I went to college early enough in the smartphone era that they didn't have an app as a freshman but did by senior year... I don't miss it.


Yeah banks want the closed ecosystem. Last thing they want is a plethora of app stores where fraudster clones of their apps appear, or jailbroken phones where grandma does everything right but a bootkit steals her money.


> The problem is that users much prefer native apps.

I imagine there is some data on this, but it goes against my observations of me and my circle.

I have maybe 4 apps that I use heavily and another 10 that I use when I have to. I actively avoid installing another app when the web version is sufficient. I don't need the weekly updates to clog up my storage. I don't need notifications going off at all hours. And I don't need creepy unfathomable permissions requests.

Is there some 500ms delay if I click a button on the web version? Maybe. Honestly, I'm not so busy to have noticed.


I’ve worked on a few native apps for large companies where there was already a decent web app but we were losing to competitors’ native apps.

User feedback was loud and clear: many users see web apps as cost savings efforts that are inferior products and only exist so a lazy / cheap company doesn’t have to invest in native.

Remember that permissions and notifications can also be a problem in web apps; that’s one thing the “make web apps as good as native” crowd has gotten us.


> it goes against my observations of me and my circle

Your friends are probably tech savvy. That means your browser is well configured (or configured at all), running an ad blocker and on a modern machine. You probably value the privacy attributes of using a browser, versus most of the population than will trade privacy for convenience.


Speaking as a user, I do prefer native apps that actually do the things that you have mentioned (i.e. use idiomatic UI for the platform, integrate with its features etc).

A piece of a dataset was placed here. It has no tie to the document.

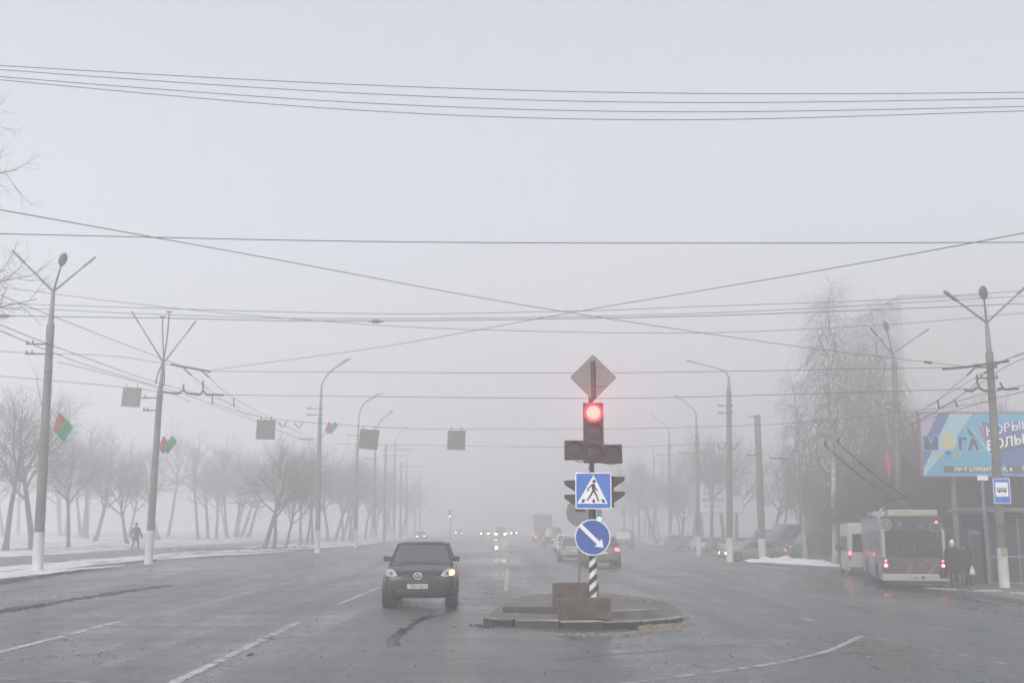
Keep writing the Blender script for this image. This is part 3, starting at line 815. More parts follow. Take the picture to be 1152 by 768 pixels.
# flags
def flag(px0, py0, px1, py1, Y, mat, label, wd=.55):
    a = P(px0, py0, Y); c = P(px1, py1, Y)
    s = empty('flag', tuple(a), 0, label, 'flag', 'small flags mounted on lamp poles')
    d = c - a; ln = d.length; m = MB(); m.tube([(0, 0, 0), tuple(d)], .015, 6); m.build('flagstaff', 'steel', s, True)
    side = Vector((1, .25, -.75)).normalized() if px1 > px0 else Vector((-.25, .2, -1)).normalized()
    m = MB(); v = []; nu, nv = 8, 6
    for i in range(nu + 1):
        for j in range(nv + 1):
            q = d * (.45 + .55 * j / nv) + side * wd * .55 * i / nu
            q = q + Vector((0, .05 * math.sin(i * 1.1 + j * .4) * i / nu, -.14 * (i / nu) ** 1.5)); v.append(q)
    m.add(v, [(i * (nv + 1) + j, i * (nv + 1) + j + 1, (i + 1) * (nv + 1) + j + 1, (i + 1) * (nv + 1) + j) for i in range(nu) for j in range(nv)])
    o = m.build('cloth', mat, s, True)
    md = o.modifiers.new('thick', 'SOLIDIFY'); md.thickness = .006
flag(54, 500, 66.5, 463, g2.y - 9, 'flagred', 'red flag on the nearest left lamp pole', .8)
flag(54, 500, 73, 470, g2.y - 9.1, 'flaggreen', 'green flag on the nearest left lamp pole', .8)
flag(174, 515, 184, 490, g2.y - .4, 'flagred', 'red flag on the second left lamp pole')
flag(174, 515, 194, 490, g2.y - .5, 'flaggreen', 'green flag on the second left lamp pole')
flag(362, 492, 370, 474, 83, 'flagred', 'faint red flag on the third left lamp pole')
flag(362, 492, 377, 474, 82.8, 'flaggreen', 'faint green flag on the third left lamp pole')
flag(1010, 540, 997, 502, 61.5, 'flagred', 'red flag hanging on the lamp pole behind the trolleybus', 1.3)

# ------------------------------------------------------------------ overhead wires
def cable(pts, r, label, k=10, name='overhead_wire', mat='wire', group='overhead wires across the junction'):
    P3 = catmull([P(*p) for p in pts], k); m = MB(); m.tube(P3, r, 5)
    return tag(m.build(name, mat, None, True), label, 'overhead wire', group)
N4 = 17.0
for i, (ys, lab) in enumerate((
    ((74, 95.4, 105, 104), 'topmost overhead wire across the top of the picture'),
    ((78.6, 105, 115.5, 111), 'second overhead wire from the top'),
    ((86.5, 115.5, 126, 120), 'third overhead wire from the top'),
    ((90, 124, 135, 125), 'fourth overhead wire, lowest of the top bundle'))):
    l_ = [(0, ys[0]), (400, ys[1]), (752, ys[2]), (1152, ys[3])]
    l_ = [(-260, ys[0] - (ys[1] - ys[0]) * .8)] + l_ + [(1420, ys[3] - 8)]
    cable([(a, c, N4) for a, c in l_], .0062, lab)
cable([(-260, 257, 24), (0, 263, 24), (400, 271.5, 24), (752, 273.5, 24), (1152, 272.5, 24), (1400, 269, 24)], .011, 'lone horizontal wire crossing the sky in the middle height')
BY = 52
bund = [
 ([(-120, 335), (0, 341), (400, 352.5), (640, 350), (780, 345), (1000, 337), (1152, 327), (1300, 318)], .016, 'upper cable of the bundle just above the crossing point'),
 ([(-120, 341), (0, 345.5), (190, 354), (400, 358.5), (780, 352.7), (1152, 333), (1300, 325)], .016, 'middle cable of the bundle just above the crossing point'),
 ([(-120, 352), (0, 355), (190, 358), (400, 361), (780, 355.5), (1152, 341.5), (1300, 334)], .022, 'thick lower cable of the bundle with a dark splice'),
 ([(-120, 308), (0, 323), (190, 346), (400, 364), (545, 371), (780, 374.5), (1000, 365), (1152, 352), (1300, 340)], .015, 'drooping dashed looking cable sagging below the bundle')]
for pts, r, lab in bund: cable([(a, c, BY) for a, c in pts], r, lab)
for px, py, ln, lab in ((423, 361.5, 9, 'dark cable splice left of the crossing point'), (4, 355.5, 13, 'dark cable splice at the left edge')):
    a, c = P(px - ln, py, BY), P(px + ln, py, BY); m = MB()
    m.tube([a, a.lerp(c, .25), a.lerp(c, .3), a.lerp(c, .7), a.lerp(c, .75), c], [.03, .04, .09, .09, .04, .03], 8)
    tag(m.build('cable_splice', 'wire', None, True), lab, 'cable splice')
Y1_, Y2_ = g2.y - 1, g1.y
cable([(-200, 201, 19), (0, 236, 23), (300, 290, 29), (600, 345, 35), (900, 390, 40), (1085, 412, Y2_)], .012, 'long diagonal wire falling from upper left to the right lamp pole')
cable([(1400, 208, 19), (1152, 262, 24), (900, 308, 30), (640, 352, 38), (430, 390, 46), (238, 416, Y1_)], .012, 'long diagonal wire falling from upper right to the left lamp pole')
cable([(238, 417.5, Y1_), (576, 419.5, 49), (752, 418.5, 47), (1085, 413, Y2_)], .014, 'straight cross wire between the two lamp poles, upper')
cable([(252, 444.2, Y1_), (576, 447.5, 49), (752, 447, 47), (1085, 437.5, Y2_)], .014, 'straight cross wire between the two lamp poles, lower')
cable([(-120, 416, 50), (0, 423, 52), (145, 436, Y1_), (184, 441.5, Y1_)], .014, 'wire at the left edge that carries the first hanging sign board')
HY = 50
cable([(236, 452, HY), (300, 470, HY), (424, 480, HY), (513, 482.5, HY), (700, 482, HY), (905, 475, HY), (1115, 452, Y2_)], .010, 'thin wire carrying the three hanging sign boards')
cable([(380, 499, 75), (560, 502, 75), (700, 502.5, 75), (820, 498, 75)], .014, 'faint lower cross wire in the fog behind the hanging boards')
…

The problem is that the vast majority of the apps that we're talking about here - the ones that replace websites - are little more than a web app repackaged in the app store. So it still has all the downsides of a web app UX-wise, while also working around any privacy settings that would have applied in the browser.


For a GP booking app that most people only use once in a blue moon it really doesn't matter much. And most users will absolutely prefer a well-designed webapp vs. a crummy semi-working native app, as the previous person described. In short, this is just boring thoughtless repetition of a cliché with no consideration for context.


part of that is old perceptions that have long went away. And the other part is the huge push against PWAs, especially from Apple. Web-based app development has come so far but Apple is showing off its control freak tendencies as usual to make it not seem so.

Hearing the story above about infinite loading to hide crashes really boils my blood and shows that it's simply a matter of care these days (and not hardware/bad middleware) that determines how smooth something feels.


I’m not sure what Apple’s huge push “against” PWAs is, other than just declining to support them. Are they doing anything active to lobby against PWAs?


For that matter, what does "declining to support" even mean? I use PWAs a fair bit on macOS, and as I recall they are available on iOS as well.


I'm not sure if they hit the US side as hard, but they were (to be frank) trolling a lot with PWA support as a protest to the DMA over in Europe.

https://x.com/mysk_co/status/1754978973417672794

I didn't keep up with how this ended, but they clearly do not care for the feature.


people here is web biased, people forgot that mobile world exist and I can tell you navigating web in mobile vs native mobile app is like heavenly different

if people commenting from web dekstop perspective I can see that point, but from mobile?? where hardware processing power and network is sometimes unreliable???

huft


Ideally, Web is either for thin clients or text/visual focused content with minimal interaction (i.e. anything more than basic forms). Apps are for when a user needs more control (i.e. important or sensitive data that persists on their hard drive or account) or access to your hardware for proper function (aka, games or other resource-specific/intensive tasks).

In reality, you want to push everything to an app that you can or one day want to monetize. Web is to be avoided except to advertise the app. I hate it with a passion. Easily my least favorite shift over the 2010's. We advanced past flash to make proper use of HTML5, and can now start blur the lines with aspects like Webassembly and PWAs, but corporate is angry that the WWW never properly optimized itself to monetize easily.